Intencional, disse Dennis Cruz
Aos inspetores, o então oficial da Divisão de Investigação Criminal do Porto (entretanto promovido a subintendente) disse que não tinha dúvidas de que foi um ato intencional, suspeitando que o seu autor pudesse estar ligado à rede de tráfico que desmantelara meses antes, na Póvoa de Varzim e em Vila do Conde, e com ligações ao Funchal.
O comissário chegou a indicar um agente da PSP como suspeito de estar relacionado com o fogo. Era um polícia da 8.ª Esquadra de Investigação Criminal (que comandava, em Vila do Conde) e tinha sido afastado daquela investigação sobre tráfico, por suspeitas de fuga de informação, e que, segundo disse, já teria proferido palavras de conteúdo intimidatório em relação a si, em grupos do Whatsapp e a outros colegas da PSP. O agente foi constituído arguido, mas, quando inquirido, negou a prática dos factos. Foi também alvo de escutas telefónicas, infrutíferas.

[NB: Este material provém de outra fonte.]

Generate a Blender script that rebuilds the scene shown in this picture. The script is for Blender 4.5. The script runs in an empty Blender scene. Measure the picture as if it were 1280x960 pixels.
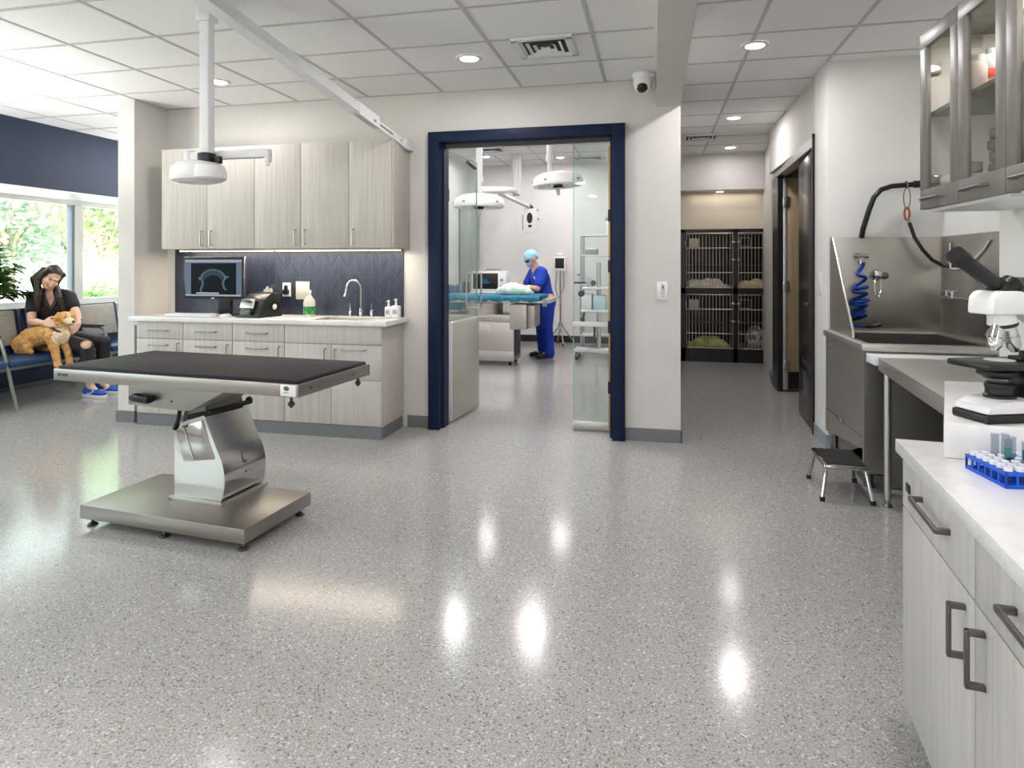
import bpy, bmesh, math, random
from mathutils import Vector, Matrix, Quaternion
random.seed(7)
PI = math.pi
SC = bpy.context.scene
COL = SC.collection
V = Vector
R = math.radians

# ------------------------------------------------------------------ mesh builder
class MB:
    def __init__(s):
        s.bm = bmesh.new()
    def _add(s, verts, faces, smooth=False):
        vs = [s.bm.verts.new(v) for v in verts]
        for f in faces:
            try:
                fc = s.bm.faces.new([vs[i] for i in f]); fc.smooth = smooth
            except ValueError:
                pass
        return vs
    def box(s, x0, x1, y0, y1, z0, z1, bev=0, seg=2, mat=None):
        b = bmesh.new()
        bmesh.ops.create_cube(b, size=1)
        for v in b.verts:
            v.co = V(((x0+x1)/2+v.co.x*(x1-x0), (y0+y1)/2+v.co.y*(y1-y0), (z0+z1)/2+v.co.z*(z1-z0)))
        if bev > 0:
            bmesh.ops.bevel(b, geom=list(b.edges), offset=min(bev, abs(x1-x0)*.49, abs(y1-y0)*.49, abs(z1-z0)*.49), segments=seg, profile=.5, affect='EDGES')
        return s.merge(b, mat)
    def merge(s, b, mat=None):
        if mat is not None:
            b.transform(mat)
        b.verts.index_update()
        vs = [s.bm.verts.new(v.co) for v in b.verts]
        for f in b.faces:
            try:
                fc = s.bm.faces.new([vs[v.index] for v in f.verts]); fc.smooth = f.smooth
            except ValueError:
                pass
        b.free()
        return s
    def cbox(s, c, size, rot=(0, 0, 0), bev=0, seg=2):
        from mathutils import Euler
        m = Matrix.Translation(c) @ Euler(rot).to_matrix().to_4x4()
        x, y, z = size
        return s.box(-x/2, x/2, -y/2, y/2, -z/2, z/2, bev, seg, m)
    def prism(s, poly, z0, z1, mat=None, bev=0):
        b = bmesh.new()
        lo = [b.verts.new((p[0], p[1], z0)) for p in poly]
        hi = [b.verts.new((p[0], p[1], z1)) for p in poly]
        n = len(poly)
        b.faces.new(lo[::-1]); b.faces.new(hi)
        for i in range(n):
            b.faces.new((lo[i], lo[(i+1) % n], hi[(i+1) % n], hi[i]))
        bmesh.ops.recalc_face_normals(b, faces=list(b.faces))
        if bev > 0:
            bmesh.ops.bevel(b, geom=list(b.edges), offset=bev, segments=2, profile=.5, affect='EDGES')
        return s.merge(b, mat)
    def cyl(s, p0, p1, r0, r1=None, seg=16, caps=True):
        return s.tube([p0, p1], [r0, r0 if r1 is None else r1], seg, caps)
    def tube(s, pts, r, seg=10, caps=True, closed=False, flat=None):
        pts = [V(p) for p in pts]
        n = len(pts)
        rs = r if isinstance(r, (list, tuple)) else [r]*n
        T = []
        for i in range(n):
            if closed:
                t = pts[(i+1) % n]-pts[i-1]
            else:
                t = pts[min(i+1, n-1)]-pts[max(i-1, 0)]
            T.append(t.normalized())
        up = V((0, 0, 1)) if abs(T[0].z) < .9 else V((1, 0, 0))
        nrm = (up-T[0]*up.dot(T[0])).normalized()
        rings = []
        for i in range(n):
            if i > 0:
                nrm = T[i-1].rotation_difference(T[i]) @ nrm
                nrm = (nrm-T[i]*nrm.dot(T[i])).normalized()
            bn = T[i].cross(nrm)
            ring = []
            for k in range(seg):
                a = 2*PI*k/seg
                fa, fb = (1, 1) if flat is None else flat
                ring.append(s.bm.verts.new(pts[i]+nrm*(math.cos(a)*rs[i]*fa)+bn*(math.sin(a)*rs[i]*fb)))
            rings.append(ring)
        m = n if closed else n-1
        for i in range(m):
            a, b = rings[i], rings[(i+1) % n]
            for k in range(seg):
                f = s.bm.faces.new((a[k], a[(k+1) % seg], b[(k+1) % seg], b[k])); f.smooth = True
        if caps and not closed:
            s.bm.faces.new(rings[0][::-1]); s.bm.faces.new(rings[-1])
        return s
    def lathe(s, prof, c=(0, 0, 0), seg=24, mat=None, scale=(1, 1)):
        b = bmesh.new()
        rings = []
        for (r, z) in prof:
            if r < 1e-6:
                rings.append([b.verts.new((0, 0, z))])
            else:
                rings.append([b.verts.new((math.cos(2*PI*k/seg)*r*scale[0], math.sin(2*PI*k/seg)*r*scale[1], z)) for k in range(seg)])
        for i in range(len(rings)-1):
            a, d = rings[i], rings[i+1]
            for k in range(seg):
                k2 = (k+1) % seg
                if len(a) == 1 and len(d) == 1:
                    continue
                if len(a) == 1:
                    f = b.faces.new((a[0], d[k2], d[k]))
                elif len(d) == 1:
                    f = b.faces.new((a[k], a[k2], d[0]))
                else:
                    f = b.faces.new((a[k], a[k2], d[k2], d[k]))
                f.smooth = True
        bmesh.ops.recalc_face_normals(b, faces=list(b.faces))
        m = Matrix.Translation(c)
        if mat is not None:
            m = m @ mat
        return s.merge(b, m)
    def ball(s, c, r, rot=None, seg=16, rings=10):
        b = bmesh.new()
        bmesh.ops.create_uvsphere(b, u_segments=seg, v_segments=rings, radius=1)
        for f in b.faces:
            f.smooth = True
        rr = (r, r, r) if not isinstance(r, (tuple, list)) else r
        m = Matrix.Translation(c)
        if rot is not None:
            m = m @ rot
        m = m @ Matrix.Diagonal((rr[0], rr[1], rr[2], 1))
        return s.merge(b, m)
    def quad(s, a, b, c, d):
        s._add([a, b, c, d], [(0, 1, 2, 3)]); return s
    def build(s, name, mat, parent=None, shift=None, loc=None, rz=0, sharp=35):
        me = bpy.data.meshes.new(name)
        if shift is not None:
            bmesh.ops.translate(s.bm, verts=list(s.bm.verts), vec=-V(shift))
        s.bm.to_mesh(me); s.bm.free()
        if sharp is not None:
            for p in me.polygons:
                p.use_smooth = True
            me.set_sharp_from_angle(angle=R(sharp))
        if isinstance(mat, (list, tuple)):
            for m in mat:
                me.materials.append(m)
        elif mat is not None:
            me.materials.append(mat)
        o = bpy.data.objects.new(name, me)
        COL.objects.link(o)
        if parent is not None:
            o.parent = parent
        if loc is not None:
            o.location = loc
        o.rotation_euler.z = rz
        return o

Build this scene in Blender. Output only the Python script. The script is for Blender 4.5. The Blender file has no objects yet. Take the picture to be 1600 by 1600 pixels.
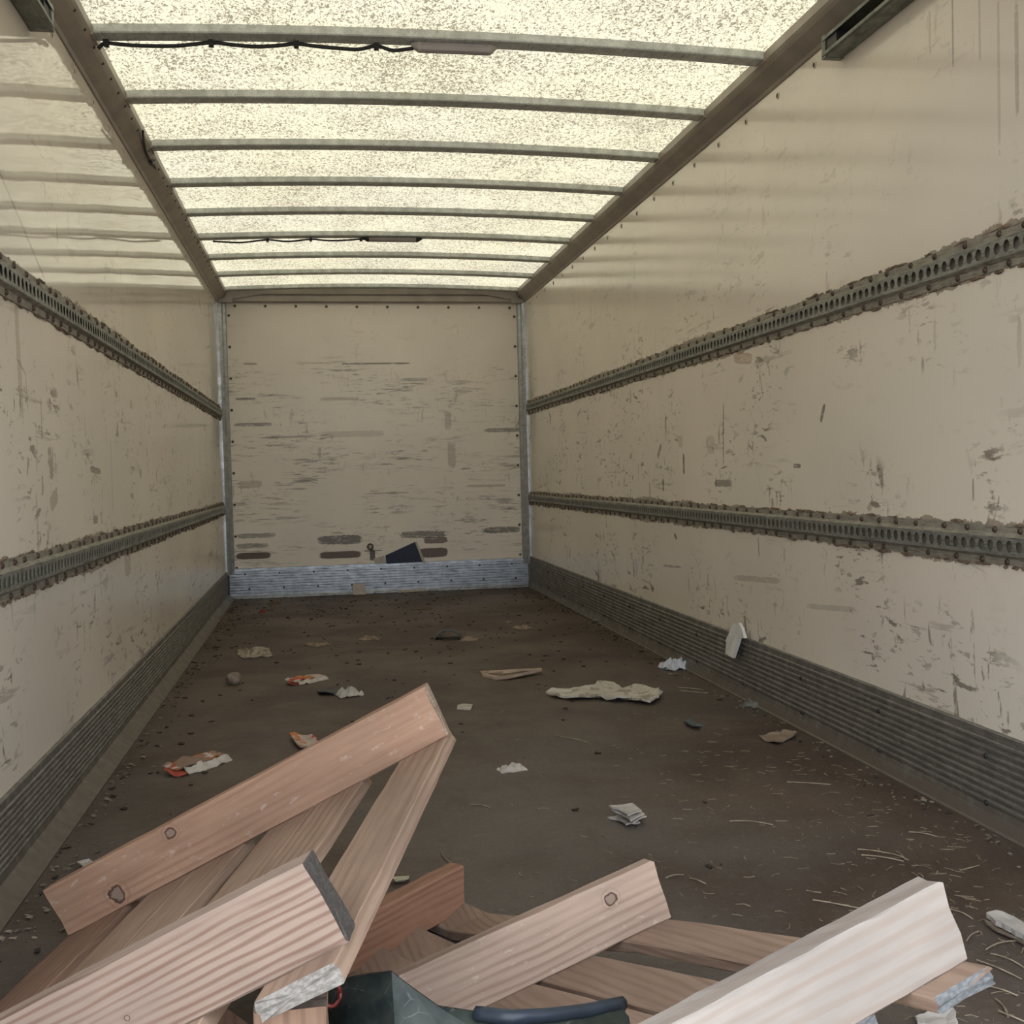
import bpy, bmesh, math, random
from mathutils import Vector, Matrix, noise
R = random.Random(7)
SC = bpy.context.scene
COL = SC.collection

# ------------------------------------------------------------------ camera, light, exposure
W, L, FPX = 2.40, 8.852, 1734.2          # inner width, depth of the bulkhead from the camera, focal length in px of a 1600 px frame
CAM = Vector((0.7449, 0.0, 0.9311))
YAW, PIT, ROL = 0.1695, -0.0359, -0.025
FW = Vector((math.sin(YAW)*math.cos(PIT), math.cos(YAW)*math.cos(PIT), math.sin(PIT)))
_r0 = Vector((math.cos(YAW), -math.sin(YAW), 0)); _u0 = _r0.cross(FW)
RT = math.cos(ROL)*_r0 + math.sin(ROL)*_u0
UP = -math.sin(ROL)*_r0 + math.cos(ROL)*_u0
cd = bpy.data.cameras.new('camera'); cam = bpy.data.objects.new('camera', cd); COL.objects.link(cam)
cam.matrix_world = Matrix(((RT.x, UP.x, -FW.x, CAM.x), (RT.y, UP.y, -FW.y, CAM.y), (RT.z, UP.z, -FW.z, CAM.z), (0, 0, 0, 1)))
cd.sensor_width = 36; cd.lens = 36*FPX/1600; cd.clip_start = 0.02; cd.clip_end = 500
SC.camera = cam

wd = bpy.data.worlds.new('hazy_sky'); SC.world = wd; wd.use_nodes = True
_bg = wd.node_tree.nodes['Background']
_bg.inputs[0].default_value = (0.85, 0.92, 1.0, 1); _bg.inputs[1].default_value = 4.2
sd = bpy.data.lights.new('sun', 'SUN'); sun = bpy.data.objects.new('sun', sd); COL.objects.link(sun)
sd.energy = 3.2; sd.angle = math.radians(3); sd.color = (1.0, 0.93, 0.80)
sun.rotation_euler = (math.radians(-24), math.radians(14), 0)      # high sun, slightly ahead of the lorry
SC.view_settings.view_transform = 'Standard'; SC.view_settings.look = 'None'
SC.view_settings.exposure = 0.0; SC.view_settings.gamma = 1.0; SC.view_settings.use_curve_mapping = False

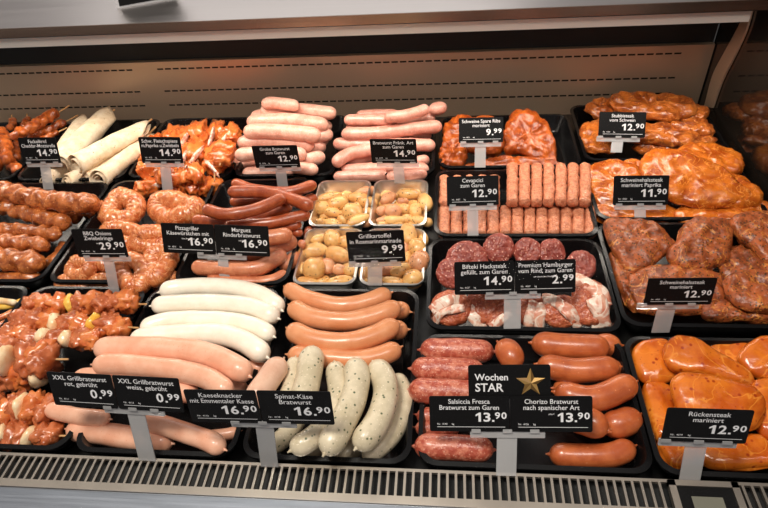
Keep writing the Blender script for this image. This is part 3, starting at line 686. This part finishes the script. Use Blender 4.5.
for i, (pts, w, z, ex, lab) in enumerate([
 ([(120,500),(330,490),(650,480)], 90, -.014, ((2, 'bacon'),), 'orange meat spit lying along the front rim'),
 ([(165,420),(200,340),(240,200)], 110, .0, ((1, 'bacon'),), 'orange meat spit behind the 14.90 spit tag, wrap side'),
 ([(300,440),(320,300),(350,140)], 110, .004, ((2, 'bacon'),), 'orange meat spit half hidden by the spit tag'),
 ([(400,440),(410,300),(430,130)], 90, .012, ((1, 'bacon'), (3, 'bacon')), 'orange meat spit just past the spit tag edge'),
 ([(490,440),(500,300),(500,120)], 95, .016, ((1, 'bacon'),), 'orange meat spit in the middle of the tray'),
 ([(600,430),(600,300),(600,110)], 100, .014, ((0, 'bacon'), (3, 'bacon')), 'orange meat spit with pale bacon edges, second from the coarse bratwurst'),
 ([(640,330),(680,230),(710,120)], 90, .02, ((2, 'bacon'),), 'orange meat spit beside the coarse bratwurst, stick end showing'),
]): skewer('F2', pts, w, z, OR, 'meat_spit', lab, 'skewer', g, 'or', 1.0, 5 if i else 8, ex)
# ------------------------------------------------------------------ onion rings wrapped in bacon
def ring(rg, c, rx, ry, tube, z, lab, sy=.35, rot=0):
    rx *= 1.08; ry *= 1.08; tube *= 1.22
    ox, oy, s = RG[rg]; pc = P(ox+c[0]/s, oy+c[1]/s, z); n = Vector((0, -sy, 1)).normalized()
    pl = ell(40, ox+c[0]/s, oy+c[1]/s, (rx-tube*.5)/s, (ry-tube*.45)/s, rot); cs = [Pp(a, b, pc, n) for a, b in pl]
    r = tube/s*mmpx(pc)/2; m = 14; vs = []; fs = []; cen = sum(cs, Vector())/len(cs); sd = random.random()*40; K = len(cs)
    # resample to denser
    D = []
    for i in range(K):
        for k in range(3): D.append(cs[i].lerp(cs[(i+1) % K], k/3))
    K = len(D); D = [p+Vector((noise.noise(p*22+Vector((sd,0,0))), noise.noise(p*22+Vector((0,sd,0))), noise.noise(p*22+Vector((0,0,sd)))*.6))*r*.9 for p in D]
    for i, p in enumerate(D):
        t = (D[(i+1) % K]-D[i-1]).normalized(); side = t.cross(n).normalized()
        for k in range(m):
            a = 2*PI*k/m; wr = (1+.18*noise.noise(p*30+Vector((sd,sd,0))))+.10*abs(math.sin(i*2*PI/K*9+a*.5))**.5*1.0-.05; d = side*math.cos(a)+n*math.sin(a); v = p+d*r*wr
            vs.append(v+d*.0022*noise.noise(v*80+Vector((sd, 0, 0))))
    for i in range(K):
        for k in range(m):
            j = (i+1) % K; fs.append((i*m+k, j*m+k, j*m+(k+1) % m, i*m+(k+1) % m))
    o = mesh_obj('onion_ring', vs, fs, 'ring', None, True, cen); tag(o, lab, 'onion ring', 'bacon-wrapped onion rings')
for a in [((300,408), 75, 40, 46, -.018, 'bacon onion ring at the front rim in the corner by the twisted rods'),
 ((420,412), 75, 36, 44, -.02, 'bacon onion ring at the front rim behind the 29.90 tag foot'),
 ((330,345), 70, 52, 54, -.004, 'bacon onion ring just below the 29.90 tag'),
 ((640,400), 60, 46, 44, -.018, 'bacon onion ring at the front rim by the cheese sausages'),
 ((430,300), 80, 60, 56, -.004, 'bacon onion ring hidden behind the 29.90 tag'),
 ((628,335), 64, 78, 60, .006, 'bacon onion ring beside the cheese sausages, upper of the front pair'),
 ((520,365), 72, 82, 58, .008, 'upright bacon onion ring with a dark hole between tag foot and sausages'),
 ((600,240), 85, 60, 58, .004, 'bacon onion ring in the centre of the tray, by the pizza griller tag'),
 ((500,225), 90, 58, 52, .008, 'bacon onion ring under the corner ring'),
 ((700,110), 100, 62, 66, .016, 'wide bacon onion ring at the rear next to the merguez', ),
 ((500,120), 86, 70, 64, .022, 'bacon onion ring with open hole in the rear corner, on top')]:
    ring('B1', a[0], a[1], a[2], a[3], a[4], a[5])
# ------------------------------------------------------------------ potatoes
POT = [
 [(125,75,50,20,-15),(245,75,45,22,5),(285,50,40,22,-10),(160,98,42,27,-20),(95,118,28,27,0),(290,95,35,22,0),(135,138,38,20,10),(290,137,26,20,0),(140,185,36,21,10),(182,168,22,20,0),(275,182,28,18,0),(222,140,42,38,30),(248,172,48,22,-25),(90,180,22,18,0)],
 [(375,78,32,22,-35),(460,60,42,22,0),(435,92,22,16,0),(530,95,28,42,-20),(345,132,20,20,0),(445,125,26,22,30),(395,133,32,28,10),(490,130,24,32,0),(350,172,24,15,0),(455,165,24,18,0),(500,172,30,20,0),(540,180,20,18,0),(398,170,44,18,0)],
 [(135,250,32,36,-20),(80,250,32,18,-20),(195,220,32,20,0),(190,262,30,26,0),(10,372,18,26,0),(55,300,55,29,-5),(118,365,28,31,0),(155,315,48,30,15),(165,380,28,22,0),(212,385,26,22,0),(90,430,20,14,0),(30,430,45,18,5),(165,430,55,22,-10),(60,375,42,42,20)],
 [(460,230,32,45,-15),(522,250,20,28,0),(440,290,20,30,0),(495,285,32,35,-20),(455,325,16,26,0),(270,395,20,32,0),(300,430,30,16,0),(365,385,32,22,0),(505,345,38,42,30),(430,385,45,28,-20),(395,430,45,20,10),(478,420,38,38,0),(330,270,40,24,0)]]
pn = ['rear merguez-side foil tray', 'rear cevapcici-side foil tray', 'front sausage-side foil tray', 'front burger-side foil tray']
for ti, L in enumerate(POT):
    rows = {0: [], 1: [], 2: []}; ys = sorted(p[1] for p in L); y1, y2 = ys[len(ys)//3], ys[2*len(ys)//3]
    for p in L: rows[0 if p[1] < y1 else 1 if p[1] < y2 else 2].append(p)
    for p in L:
        k = 0 if p[1] < y1 else 1 if p[1] < y2 else 2
        rk = sorted(rows[k]).index(p); size = 'large' if p[2]*p[3] > 1200 else 'small' if p[2]*p[3] < 560 else 'medium'
        lab = f'{size} herbed potato, {["back","middle","front"][k]} row, {ORD[rk]} from {["the merguez side","the other tray","the sausage side","the other tray"][ti]}, {pn[ti]}'
        cx, cy, rx, ry, an = p; px, py = 300+cx/4.236, 180+cy/4.236
        s = mmpx(P(px, py, 0))/4.236*1.16; a, b = max(rx, ry)*s, min(rx, ry)*s
        ang = an if rx >= ry else an+90
        # image direction -> direction on the ground
        ca, sa = math.cos(math.radians(ang)), math.sin(math.radians(ang))
        z0 = -.022+b
        ps = lambda z: [P(px, py, z)]
        z = settle('pot%d' % ti, ps, b, z0, .7, .07)
        d = (P(px+ca*4, py+sa*4, z)-P(px-ca*4, py-sa*4, z)).normalized()
        o = blob('potato', P(px, py, z), d, a*(1.0 if abs(d.x) > .7 else 1.15), b, b*.95, 'potato2' if random.random() < .2 else 'potato', None, .10, 1.0, 16, .95)
        tag(o, lab, 'potato', 'herbed baby potatoes')
for (x0, x1, y0, y1, l), nm in zip(foil, pn):      # the lowest potatoes, seen between the others
    for i in range(3):
        for j in range(4):
            b = .0115; c = Vector((x0+.024+(x1-x0-.048)*i/2+random.uniform(-.003, .003), y0+.026+(y1-y0-.052)*j/3, -.0335+b))
            o = blob('potato', c, (random.uniform(-1, 1), random.uniform(-1, 1), 0), b*1.35, b, b*.95, 'potato', None, .10, 1.0, 12, .95)
            tag(o, 'herbed potato lying lowest on the foil, mostly covered, in the '+nm, 'potato', 'lowest potatoes in the '+nm)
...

A PJ chegou também a pedir às operadoras de telecomunicações os telefones que passaram e se registaram nas antenas existentes no local, mas nada se apurou. No total, no âmbito deste inquérito, foram ainda inquiridas mais 23 pessoas, que não deram contributos relevantes para a investigação. Entre essas estava o dono de uma discoteca e um empresário da restauração, ambos arguidos no processo de tráfico de droga.
No despacho de arquivamento ao caso, a que o JN teve acesso, o procurador da República Nuno Serdoura refere que as suspeitas do comissário sobre o agente da PSP "não foram confirmadas pela investigação".
"Na verdade, seria até mais fácil supor que a autoria do incêndio, porque coincidente com a investigação efetuada referente ao crime de tráfico de estupefacientes, poderia ser atribuída a um daqueles visados, o que, todavia, nunca foi indicado em concreto por nenhuma das testemunhas inquiridas, sendo que algumas admitiram até que o incêndio tivesse sido justamente um ato de vingança pela investigação", referiu.
O magistrado foi mais além e diz que o incêndio pode até ter sido da autoria de terceiro "que mantém uma inimizade com Dennis da Cruz por força da sua atuação como órgão de polícia criminal numa qualquer outra situação."
Fugas de informação
O Ministério Público suspeitou que polícias e oficiais de justiça informaram os membros da rede de tráfico de droga de que eram investigados e iriam ser alvo de buscas. Segundo a acusação, a "fuga de informação" fez com que alguns dos 23 arguidos combinassem "uma nova estratégia para a atividade da rede, para o estabelecimento de contactos entre si", e alterassem "os locais de recuo do estupefaciente" para moradas até então desconhecidas dos investigadores da PSP.
GPS ilegais
O comissário da PSP Dennis da Cruz foi investigado por suspeitas de ter mandado instalar, sem autorização judicial, dispositivos de localização GPS em, pelo menos, seis automóveis de suspeitos de tráfico de droga. Tal como o JN revelou, o inquérito sobre eventuais crimes de abuso de poder foi instaurado em 2023 e arquivado no ano passado, porque o procurador do Ministério Público - o mesmo que conduziu a investigação ao fogo do jipe - entendeu que o então oficial da Divisão de Investigação Criminal, estando “desperto” para a investigação, teria já eliminado eventuais provas e, portanto, não valeria a pena tentar recolhê-las.